Germany: Bundesarbeitsgericht ruling on keylogging monitoring “in line with existing jurisprudence”

Germany: Bundesarbeitsgericht ruling on keylogging monitoring “in line with existing jurisprudence”
August 03 14:52 2017 Print This Article

The Federal Labour Court (‘Bundesarbeitsgericht’) issued, on 27 July 2017, its decision in an employment dispute regarding the termination of an employee’s contract following data collected by his employer through keylogging software. In particular, the Bundesarbeitsgericht ruled that the use of keylogging software was unlawful under Section 32(1) of the Federal Data Protection Act 2003 (‘the Act’), given that the employer had no reason to believe that the employee had committed a criminal offence.

Dr. Marc Hilber, Partner at Oppenhoff & Partner, told DataGuidance, “The judgement is in line with the existing jurisprudence according to which full online monitoring (such as keylogging or video taping) is only permissible in extraordinary cases. Such a strong intrusion into the employee’s sphere of privacy requires a specific suspicion based on facts. Employers should therefore firstly establish a suspicion by [gathering facts]; attempt to apply less intrusive means to monitor the employee, such as background or other checks; and involve a data protection officer and/or workers’ council.”
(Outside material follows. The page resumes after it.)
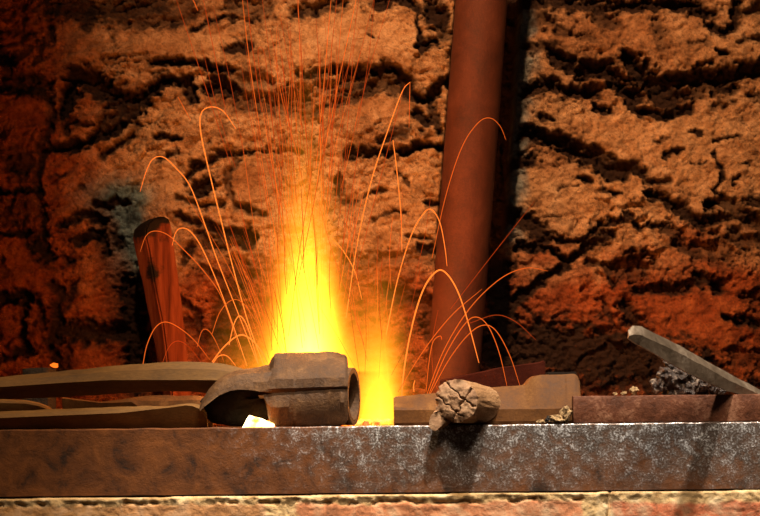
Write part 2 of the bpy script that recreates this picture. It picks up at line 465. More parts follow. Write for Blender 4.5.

Section 32(1) of the Act allows employers to collect and process employees’ personal data or use it to detect crimes, only where there is a documented reason to believe the data subject has committed a crime while employed; the collection, processing or use of such data is necessary to investigate the crime and is not outweighed by the data subject’s legitimate interest in restricting the collection, processing or use; and in particular the type and extents of investigation are not disproportionate to the reason.

Hilber continued, “Precautionary monitoring is permissible within strict limits, for example, it is permissible to conduct precautionary compliance checks (i.e. checks without a specific suspicion). The employer also has to conduct the monitoring in the most limited scope possible and by using the least intrusive means. Any monitoring by way of software requires the consent of a workers’ council and monitoring cannot be based on the employees’ consent because, as a rule, such consent is not deemed to be provided voluntarily. Monitoring can thus be based on statutory rights (most importantly on legitimate interest) or, from a practical perspective, on a shop agreement concluded with the workers’ council. Further restrictions apply in the case of email and telephone monitoring where the employer has allowed private use.”

[E]mployers should […] think about the prevention of internet misuse rather than about technologies to detect misuses

The approach adopted by the Bundesarbeitsgericht is in line with that considered by the Article 29 Working Party (‘WP29’) in its opinion on employee monitoring, and in particular the deployment of software that has the capability to log keystrokes and mouse movements. The WP29 stated that the processing involved in such technologies is disproportionate and an employer is unlikely to have a legitimate interest in recording an employee’s keystrokes and mouse movements.

Dr. Karsten Krupna, Partner at PLANIT // LEGAL, commented, “As a general rule, permanent monitoring of employee behaviour, in contrast to temporary checks, would always be considered an encroachment on the fundamental rights of the employee. This legal assessment will also apply under the General Data Protection Regulation (Regulation (EU) 2016/679) (‘GDPR’), since Germany, under Article 88 of the GDPR, established a provision equivalent to Section 32 of the Act in Section 26 of the [new] Federal Data Protection Act 2017. Regardless of the specific provisions in Germany, employers within the EU should bear in mind that the monitoring of electronic communications in the workplace […] always requires careful consideration of the purpose of the processing and the fundamental rights of the employee. Therefore, any actions to mitigate or reduce the scale and impact of such data processing should especially be taken into account. As a consequence employers should, for instance, think about the prevention of internet misuse rather than about technologies to detect misuses.”